Problem to solve | Quote the listing below word for word, stopping after the line that contains "def uni(a, b): return".
==*==
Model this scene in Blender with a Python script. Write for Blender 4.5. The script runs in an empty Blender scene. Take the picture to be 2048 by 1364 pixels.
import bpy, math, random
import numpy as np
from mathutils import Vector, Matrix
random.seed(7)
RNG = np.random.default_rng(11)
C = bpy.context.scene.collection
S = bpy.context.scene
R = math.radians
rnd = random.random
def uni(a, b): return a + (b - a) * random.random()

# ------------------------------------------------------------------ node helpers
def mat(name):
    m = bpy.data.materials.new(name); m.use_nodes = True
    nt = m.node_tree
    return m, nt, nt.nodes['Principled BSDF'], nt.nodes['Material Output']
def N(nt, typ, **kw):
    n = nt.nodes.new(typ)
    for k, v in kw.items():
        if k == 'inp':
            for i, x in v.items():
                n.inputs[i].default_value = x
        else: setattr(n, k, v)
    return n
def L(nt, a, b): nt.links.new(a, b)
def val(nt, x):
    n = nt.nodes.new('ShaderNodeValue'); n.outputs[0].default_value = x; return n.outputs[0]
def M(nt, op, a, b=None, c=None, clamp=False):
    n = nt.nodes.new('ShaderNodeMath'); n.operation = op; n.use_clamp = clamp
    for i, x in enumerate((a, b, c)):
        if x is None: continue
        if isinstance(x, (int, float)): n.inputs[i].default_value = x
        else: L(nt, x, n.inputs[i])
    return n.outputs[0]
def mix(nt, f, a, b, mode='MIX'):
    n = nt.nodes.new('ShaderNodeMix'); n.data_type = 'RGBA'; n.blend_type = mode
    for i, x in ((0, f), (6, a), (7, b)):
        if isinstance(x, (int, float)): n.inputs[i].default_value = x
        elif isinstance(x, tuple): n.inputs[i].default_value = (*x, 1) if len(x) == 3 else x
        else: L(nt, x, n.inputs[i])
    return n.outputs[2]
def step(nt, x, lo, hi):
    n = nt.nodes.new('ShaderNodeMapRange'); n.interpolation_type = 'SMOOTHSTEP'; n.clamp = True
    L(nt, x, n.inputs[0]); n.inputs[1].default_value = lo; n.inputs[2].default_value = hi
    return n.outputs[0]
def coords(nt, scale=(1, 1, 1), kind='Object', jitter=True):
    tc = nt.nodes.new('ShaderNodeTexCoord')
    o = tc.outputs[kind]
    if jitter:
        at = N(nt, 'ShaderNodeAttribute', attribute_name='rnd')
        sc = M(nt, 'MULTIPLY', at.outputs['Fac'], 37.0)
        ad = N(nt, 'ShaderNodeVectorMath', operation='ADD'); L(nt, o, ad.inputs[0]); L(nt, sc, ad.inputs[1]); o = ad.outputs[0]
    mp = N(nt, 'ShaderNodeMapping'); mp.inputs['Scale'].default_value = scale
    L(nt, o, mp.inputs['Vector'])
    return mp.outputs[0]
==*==
Full answer |
Model this scene in Blender with a Python script. Write for Blender 4.5. The script runs in an empty Blender scene. Take the picture to be 2048 by 1364 pixels.
import bpy, math, random
import numpy as np
from mathutils import Vector, Matrix
random.seed(7)
RNG = np.random.default_rng(11)
C = bpy.context.scene.collection
S = bpy.context.scene
R = math.radians
rnd = random.random
def uni(a, b): return a + (b - a) * random.random()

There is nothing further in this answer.